%%
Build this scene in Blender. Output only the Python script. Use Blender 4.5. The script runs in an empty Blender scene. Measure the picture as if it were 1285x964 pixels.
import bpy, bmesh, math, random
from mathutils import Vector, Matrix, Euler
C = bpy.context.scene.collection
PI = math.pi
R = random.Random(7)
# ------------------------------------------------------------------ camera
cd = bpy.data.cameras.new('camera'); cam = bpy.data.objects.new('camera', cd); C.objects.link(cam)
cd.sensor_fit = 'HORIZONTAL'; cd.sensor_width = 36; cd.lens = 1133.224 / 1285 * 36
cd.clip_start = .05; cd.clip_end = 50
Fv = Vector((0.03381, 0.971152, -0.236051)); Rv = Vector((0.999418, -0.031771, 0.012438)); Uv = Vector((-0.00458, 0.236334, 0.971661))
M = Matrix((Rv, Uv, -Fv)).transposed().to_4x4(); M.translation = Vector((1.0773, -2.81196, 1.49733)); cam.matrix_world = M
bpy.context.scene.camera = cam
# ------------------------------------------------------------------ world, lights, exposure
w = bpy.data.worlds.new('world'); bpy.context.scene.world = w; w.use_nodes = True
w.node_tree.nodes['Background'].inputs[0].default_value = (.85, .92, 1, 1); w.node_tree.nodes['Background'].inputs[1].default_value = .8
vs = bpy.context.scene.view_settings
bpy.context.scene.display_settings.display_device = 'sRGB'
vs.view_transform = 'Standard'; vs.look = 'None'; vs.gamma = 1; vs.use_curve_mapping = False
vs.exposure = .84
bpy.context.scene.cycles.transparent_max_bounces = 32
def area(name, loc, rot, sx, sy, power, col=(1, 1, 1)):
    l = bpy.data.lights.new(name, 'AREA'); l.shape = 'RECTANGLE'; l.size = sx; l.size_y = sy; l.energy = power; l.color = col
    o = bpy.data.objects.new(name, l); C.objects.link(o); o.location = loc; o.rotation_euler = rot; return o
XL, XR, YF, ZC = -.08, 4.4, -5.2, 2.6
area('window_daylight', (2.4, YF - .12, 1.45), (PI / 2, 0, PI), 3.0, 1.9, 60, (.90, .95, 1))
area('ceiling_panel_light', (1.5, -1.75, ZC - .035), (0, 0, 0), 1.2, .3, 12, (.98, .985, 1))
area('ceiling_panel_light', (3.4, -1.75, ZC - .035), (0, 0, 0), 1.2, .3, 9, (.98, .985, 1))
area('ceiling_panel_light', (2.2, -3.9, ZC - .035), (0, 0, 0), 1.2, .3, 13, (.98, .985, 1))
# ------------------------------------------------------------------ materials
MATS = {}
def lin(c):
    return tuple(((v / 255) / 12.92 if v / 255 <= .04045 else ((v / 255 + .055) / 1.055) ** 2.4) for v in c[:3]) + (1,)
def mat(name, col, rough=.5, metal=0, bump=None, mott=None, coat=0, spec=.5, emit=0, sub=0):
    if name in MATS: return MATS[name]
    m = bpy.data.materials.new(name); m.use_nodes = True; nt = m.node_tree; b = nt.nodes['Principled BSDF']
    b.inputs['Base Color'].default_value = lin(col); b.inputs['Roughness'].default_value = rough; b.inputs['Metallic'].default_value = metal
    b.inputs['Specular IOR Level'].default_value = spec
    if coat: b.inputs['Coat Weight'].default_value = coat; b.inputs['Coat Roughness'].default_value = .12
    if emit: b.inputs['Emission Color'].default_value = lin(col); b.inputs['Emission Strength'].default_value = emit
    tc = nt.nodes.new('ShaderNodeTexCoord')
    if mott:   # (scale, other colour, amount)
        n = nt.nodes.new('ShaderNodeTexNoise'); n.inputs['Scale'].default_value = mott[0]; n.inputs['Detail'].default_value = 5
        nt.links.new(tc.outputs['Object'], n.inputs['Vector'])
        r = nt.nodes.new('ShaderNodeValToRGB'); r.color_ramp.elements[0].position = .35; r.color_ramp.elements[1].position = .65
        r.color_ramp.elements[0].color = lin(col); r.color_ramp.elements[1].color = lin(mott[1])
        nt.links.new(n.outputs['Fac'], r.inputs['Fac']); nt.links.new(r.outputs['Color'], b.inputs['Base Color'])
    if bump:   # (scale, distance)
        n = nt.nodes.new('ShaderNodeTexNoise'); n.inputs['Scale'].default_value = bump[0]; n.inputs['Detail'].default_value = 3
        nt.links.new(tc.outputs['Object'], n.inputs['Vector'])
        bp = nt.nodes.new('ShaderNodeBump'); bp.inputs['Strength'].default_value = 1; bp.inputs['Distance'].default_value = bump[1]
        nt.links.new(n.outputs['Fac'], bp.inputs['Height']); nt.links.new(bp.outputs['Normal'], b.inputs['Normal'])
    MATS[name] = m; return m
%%
%%
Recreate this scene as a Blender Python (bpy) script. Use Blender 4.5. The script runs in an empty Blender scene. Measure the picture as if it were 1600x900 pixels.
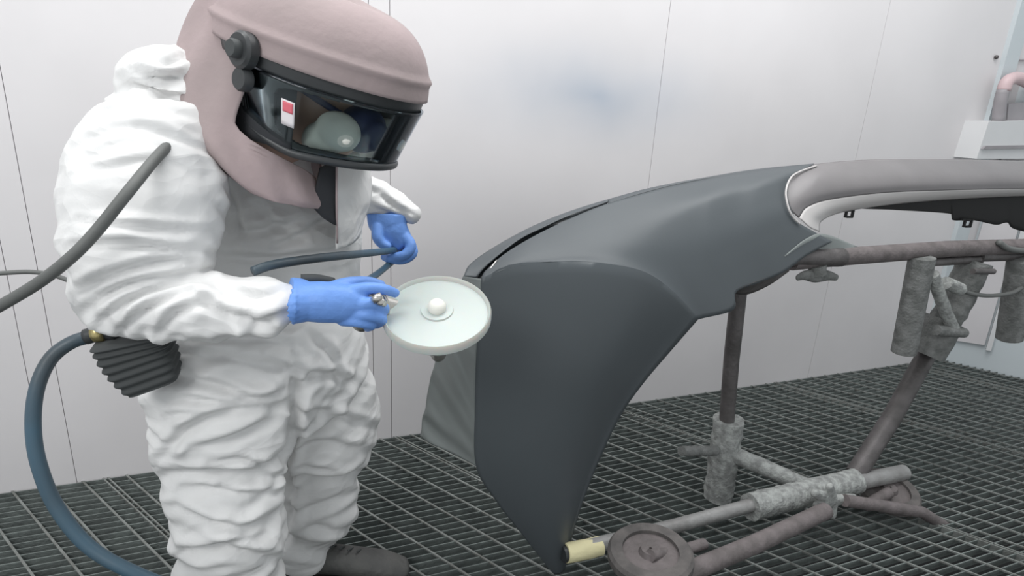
%%
Task directions
Gather up the lines containing the word "script" from these records and copy them.

Answer to this task
Build this scene in Blender. Output only the Python script. Use Blender 4.5. The script runs in an empty Blender scene. Measure the picture as if it were 1285x964 pixels.
Recreate this scene as a Blender Python (bpy) script. Use Blender 4.5. The script runs in an empty Blender scene. Measure the picture as if it were 1600x900 pixels.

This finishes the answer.